YouWeb

Source: Forbes, Nov 2010

He’s taken money only from close contacts who aren’t worried about returns so he has the flexibility to incubate and develop companies without pressure from investors for quick returns. Indeed, YouWeb isn’t even structured as a fund. Relan himself takes no management fees, so he doesn’t ever see a return on his investment unless the companies ever have an exit. But he has a long game in mind and is in no rush.

YouWeb’s model differs too in that it doesn’t look at deal flow or business plans like other firms do. Whereas an incubator like Y Combinator looks for applicants who already have a strong startup idea in mind, YouWeb prefers those who don’t. “I’m not looking for the next Facebook, Microsoft or Google,” he says. Instead, Relan is decidedly people-focused. He wants “brilliant technical developers” who are not necessarily passionate about one concept or idea, but about the bigger industry in general. YouWeb then works with young, unproven entrepreneurs to target markets that are “interesting” and create the idea and the company.

It’s not easy to get Relan to take you under his wing, however. Whereas Y Combinator has about 40 spots in its three-month boot camps, YouWeb takes only two to three entrepreneurs a year. Applicants need to pass a two to three month-long interview process. This involves not only the normal get-to-know you questions and technical tests of programming skill. Applicants who get far enough also get sent home with several books on entrepreneurship and innovation for a month. Afterwards, Relan probes them with questions about what they learned. The point, he says, is to build up a “mental map” of the person he may be investing in.
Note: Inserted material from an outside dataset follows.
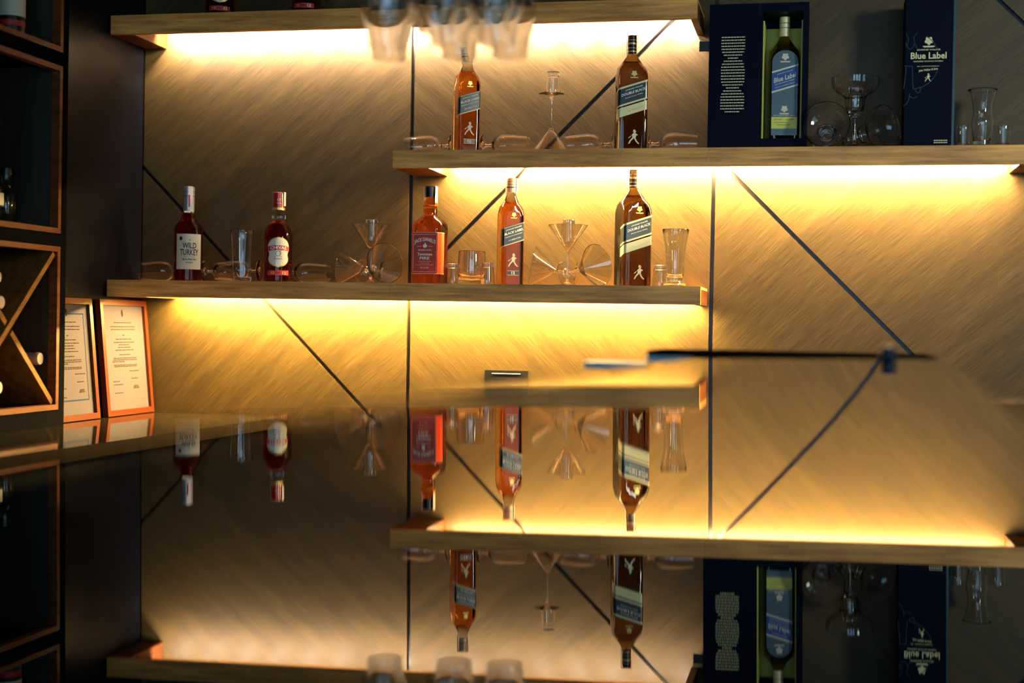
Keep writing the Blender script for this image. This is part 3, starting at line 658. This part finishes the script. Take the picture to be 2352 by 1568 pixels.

And if YouWeb takes only a few people each year, that’s because it invests a lot more in them. Y Combinator gives its startups an average of $18,000, and training in a three-month boot camp. But YouWeb gives its first-time entrepreneurs $60,000 for an entire year, “no questions asked,” and provides seed money if and when they create a startup. Relan likens his model to Google employees’ “20% time” they get to spend working on side projects. In YouWeb, entrepreneurs get to work on any ’side project’ they want, with the goal of creating a successful startup, for a year. Relan takes the role of co-founder during a startup’s incubation phase and then becomes chairman of the board when the company is spun out.

Relan has already coached six entrepreneurs in YouWeb’s three-year history. His mission is to “touch one hundred entrepreneurs before I leave this planet,” at a rate of two to three per year. Why one hundred? He figures if even just two of them go on to do the same (and likewise for each of them), what he has done will have positive exponential effects. “For me this is not work,” he says. “This is the most fun I can possibly imagine having.”